• [Given request]: Output a verbatim copy of the data, cut off after the line that contains "bg = world.node_tree.nodes['Background'];".

• [Dataset content]:
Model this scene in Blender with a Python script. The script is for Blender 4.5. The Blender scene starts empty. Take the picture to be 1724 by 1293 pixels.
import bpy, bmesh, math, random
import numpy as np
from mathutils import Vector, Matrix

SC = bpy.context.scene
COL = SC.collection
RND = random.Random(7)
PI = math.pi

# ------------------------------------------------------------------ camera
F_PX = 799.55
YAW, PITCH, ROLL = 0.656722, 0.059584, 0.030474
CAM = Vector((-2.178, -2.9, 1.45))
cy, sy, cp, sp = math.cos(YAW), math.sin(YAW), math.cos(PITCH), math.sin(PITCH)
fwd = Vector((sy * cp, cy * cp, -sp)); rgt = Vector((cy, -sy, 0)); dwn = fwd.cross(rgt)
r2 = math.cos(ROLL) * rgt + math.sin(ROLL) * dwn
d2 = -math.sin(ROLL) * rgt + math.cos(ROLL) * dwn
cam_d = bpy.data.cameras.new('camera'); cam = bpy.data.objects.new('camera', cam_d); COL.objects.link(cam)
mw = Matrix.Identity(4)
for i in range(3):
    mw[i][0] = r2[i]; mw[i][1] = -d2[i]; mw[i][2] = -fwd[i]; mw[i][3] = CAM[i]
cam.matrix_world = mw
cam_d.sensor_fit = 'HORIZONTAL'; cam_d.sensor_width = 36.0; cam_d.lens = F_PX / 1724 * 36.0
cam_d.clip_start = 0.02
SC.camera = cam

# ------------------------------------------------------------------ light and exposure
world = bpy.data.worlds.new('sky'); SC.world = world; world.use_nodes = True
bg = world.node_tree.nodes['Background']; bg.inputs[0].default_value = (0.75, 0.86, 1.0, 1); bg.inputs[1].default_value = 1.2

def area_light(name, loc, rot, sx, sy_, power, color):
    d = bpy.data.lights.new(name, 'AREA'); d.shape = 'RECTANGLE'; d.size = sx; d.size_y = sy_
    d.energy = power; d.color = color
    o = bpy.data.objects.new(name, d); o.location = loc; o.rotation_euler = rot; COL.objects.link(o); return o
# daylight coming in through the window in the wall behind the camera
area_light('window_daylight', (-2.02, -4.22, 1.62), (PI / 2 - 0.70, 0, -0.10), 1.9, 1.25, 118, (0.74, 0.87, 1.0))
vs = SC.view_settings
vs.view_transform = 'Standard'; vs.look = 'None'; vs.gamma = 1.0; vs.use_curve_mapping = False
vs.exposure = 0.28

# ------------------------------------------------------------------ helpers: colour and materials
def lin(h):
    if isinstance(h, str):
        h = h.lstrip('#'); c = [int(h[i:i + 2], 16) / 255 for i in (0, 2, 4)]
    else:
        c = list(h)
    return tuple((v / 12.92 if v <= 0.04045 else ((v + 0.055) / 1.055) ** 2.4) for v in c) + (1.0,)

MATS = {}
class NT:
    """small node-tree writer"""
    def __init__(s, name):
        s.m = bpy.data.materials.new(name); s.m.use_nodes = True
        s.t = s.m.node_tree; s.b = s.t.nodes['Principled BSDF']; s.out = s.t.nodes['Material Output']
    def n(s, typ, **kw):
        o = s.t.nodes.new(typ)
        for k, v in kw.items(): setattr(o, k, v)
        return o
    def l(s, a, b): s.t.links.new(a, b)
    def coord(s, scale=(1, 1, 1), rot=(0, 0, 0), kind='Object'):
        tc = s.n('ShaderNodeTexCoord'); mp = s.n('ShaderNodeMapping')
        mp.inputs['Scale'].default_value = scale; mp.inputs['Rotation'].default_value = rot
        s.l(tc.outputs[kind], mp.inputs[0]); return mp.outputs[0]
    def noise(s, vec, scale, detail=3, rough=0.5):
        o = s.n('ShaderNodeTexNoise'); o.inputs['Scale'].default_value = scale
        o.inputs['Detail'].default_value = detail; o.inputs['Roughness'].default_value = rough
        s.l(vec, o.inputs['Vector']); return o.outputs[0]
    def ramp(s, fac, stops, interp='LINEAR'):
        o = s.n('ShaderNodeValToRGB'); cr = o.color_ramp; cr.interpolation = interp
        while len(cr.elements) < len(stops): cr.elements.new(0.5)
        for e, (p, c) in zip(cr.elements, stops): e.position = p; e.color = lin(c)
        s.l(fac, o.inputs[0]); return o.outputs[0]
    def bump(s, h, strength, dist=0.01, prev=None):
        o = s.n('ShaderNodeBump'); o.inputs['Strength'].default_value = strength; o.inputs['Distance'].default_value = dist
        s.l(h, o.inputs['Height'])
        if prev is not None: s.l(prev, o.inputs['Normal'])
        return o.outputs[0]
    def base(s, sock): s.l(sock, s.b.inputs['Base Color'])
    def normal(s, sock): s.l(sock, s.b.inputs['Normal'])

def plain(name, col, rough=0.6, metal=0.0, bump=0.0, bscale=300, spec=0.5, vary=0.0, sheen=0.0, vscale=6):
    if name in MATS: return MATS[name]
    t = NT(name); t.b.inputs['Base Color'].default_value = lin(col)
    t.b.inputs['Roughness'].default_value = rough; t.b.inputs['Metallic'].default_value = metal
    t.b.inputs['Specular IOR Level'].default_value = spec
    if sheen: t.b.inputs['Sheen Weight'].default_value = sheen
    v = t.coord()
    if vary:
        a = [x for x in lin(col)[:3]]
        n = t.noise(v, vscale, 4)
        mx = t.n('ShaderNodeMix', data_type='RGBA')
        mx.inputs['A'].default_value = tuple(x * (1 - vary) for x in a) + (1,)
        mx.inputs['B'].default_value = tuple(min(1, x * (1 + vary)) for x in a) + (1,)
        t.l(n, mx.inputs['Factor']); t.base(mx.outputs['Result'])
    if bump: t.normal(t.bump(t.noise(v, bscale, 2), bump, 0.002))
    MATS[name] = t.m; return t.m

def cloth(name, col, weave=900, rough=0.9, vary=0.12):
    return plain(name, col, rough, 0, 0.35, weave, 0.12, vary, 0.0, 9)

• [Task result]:
Model this scene in Blender with a Python script. The script is for Blender 4.5. The Blender scene starts empty. Take the picture to be 1724 by 1293 pixels.
import bpy, bmesh, math, random
import numpy as np
from mathutils import Vector, Matrix

SC = bpy.context.scene
COL = SC.collection
RND = random.Random(7)
PI = math.pi

# ------------------------------------------------------------------ camera
F_PX = 799.55
YAW, PITCH, ROLL = 0.656722, 0.059584, 0.030474
CAM = Vector((-2.178, -2.9, 1.45))
cy, sy, cp, sp = math.cos(YAW), math.sin(YAW), math.cos(PITCH), math.sin(PITCH)
fwd = Vector((sy * cp, cy * cp, -sp)); rgt = Vector((cy, -sy, 0)); dwn = fwd.cross(rgt)
r2 = math.cos(ROLL) * rgt + math.sin(ROLL) * dwn
d2 = -math.sin(ROLL) * rgt + math.cos(ROLL) * dwn
cam_d = bpy.data.cameras.new('camera'); cam = bpy.data.objects.new('camera', cam_d); COL.objects.link(cam)
mw = Matrix.Identity(4)
for i in range(3):
    mw[i][0] = r2[i]; mw[i][1] = -d2[i]; mw[i][2] = -fwd[i]; mw[i][3] = CAM[i]
cam.matrix_world = mw
cam_d.sensor_fit = 'HORIZONTAL'; cam_d.sensor_width = 36.0; cam_d.lens = F_PX / 1724 * 36.0
cam_d.clip_start = 0.02
SC.camera = cam

# ------------------------------------------------------------------ light and exposure
world = bpy.data.worlds.new('sky'); SC.world = world; world.use_nodes = True
bg = world.node_tree.nodes['Background']; bg.inputs[0].default_value = (0.75, 0.86, 1.0, 1); bg.inputs[1].default_value = 1.2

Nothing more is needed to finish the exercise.